Two Cities
兩個紐約
Stanley Kauffmann
斯坦利·考夫曼
A young friend asked me recently what it's like to live in the city where I grew up.The question startled me. I never think of New York that way. True, when I walk along certain streets, I remember things that happened there, but the same city?
最近有一位年輕朋友問我,生活在從小長大的城市有何感受。這個問題使我大吃一驚,我還從未從這個方面想過紐約。說真的,我沿著幾條街道漫步的時候,便回想起這里發生的歷歷往事,可這是同一座城市嗎?
When I went to grammar school in the mid-1920s on 63rd Street between Second and Third Avenues—now a chic residential neighborhood bristling with high apartment houses—I passed a blacksmith shop on the way from the corner to the middle of the block. I can still hear the hiss of the white-hot horseshoes being plunged into a bucket of water, can still sniff the burny smell of the hoof to which a warm shoe was fixed. I used to hitch rides to and from school on the back step of horse-drawn ice wagons. I used to go shopping with my mother in the pushcart markets that lined both sides of Second Avenue from 70th Street to 76th. Those pushcarts were under the Second Avenue El. We lived on 68th Street near the corner of Second, and if one of us was on the phone when an El train came along, we had to halt the conversation until it passed. (Other boroughs still have Els, but people under 50 can't imagine one in mid-Manhattan.)

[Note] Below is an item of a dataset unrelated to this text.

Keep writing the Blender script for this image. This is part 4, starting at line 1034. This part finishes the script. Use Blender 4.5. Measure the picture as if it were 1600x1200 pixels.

20世紀20年代中期,我去位于第二和第三大道之間的第63街上的小學上學——現在是公寓樓林立的雅致居民區——在從街角到街區之間的馬路上,我要經過一家鐵匠鋪。現在,我似乎仍然能聽到燒得白熱的馬蹄鐵被投入水桶時所發出的咝咝聲,仍能聞得到馬蹄釘上熱蹄鐵時所發出的糊味。當時,我常常在往返學校的途中搭乘在拉冰馬車的后面。我還常常和母親一道去位于第70和76街之間的第二大道兩邊的手推貨車市場買東西。這些手推貨車停在第二大道上的高架鐵路下面。我們住在靠近第二大道街角的第68街上,如果有人在打電話恰巧趕上高架鐵路上火車隆隆經過,就只好等火車通過后才繼續通話。(其他行政區仍然有高架鐵路,可是50歲以下的人無法想象在曼哈頓區中心區曾有過一條這樣的鐵路。)